T-SQL always had the edge by allowing you bypass its annoyances by using stored procedures and views but this has now changed since MySQL 5.
I've only done stored procedures in SQL Server, Oracle, and barely in Informix. Informix procedures just suck unreservedly. Oracle PL/SQL is a decent procedural language, but the interface to regular SQL can be a bit awkward, and there's entirely too much iterative code needed for my taste. T-SQL is rather limited as a procedural language, but seems to do a lot better at letting you stay within set-based logic.

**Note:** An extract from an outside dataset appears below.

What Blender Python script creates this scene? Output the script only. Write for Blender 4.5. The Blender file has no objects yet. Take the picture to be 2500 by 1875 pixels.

What are MySQL procedure like?
I think I'd be even blunter than you. Microsoft's profits come from a small range of technologies and philosophies that are often old at deployment, often weak by design, and fixed by the 'vision' of a small number of powerful people with strong personalities but extremely limited technical competence. Its strategy is to protect those profits, by limiting the extent to which innovation reaches the marketplace. This can be accomplished by destroying competition financially, by acquiring and dismantling competition, by obtaining (through patent law and, if necessary, research) exclusive rights to the technology that would enable competition, by hiring the researchers who might otherwise help the competition, and by actually innovating only as an absolute last resort. This is because change, any change at all, in a Microsoft product, is a tacit admission that the existing version is not already the best it could be. While to normal people progress is just the nature of the technological world, to the personality types who reign at Microsoft it means that they were ignorant and they were wrong, and this is very, very hard for them to accept.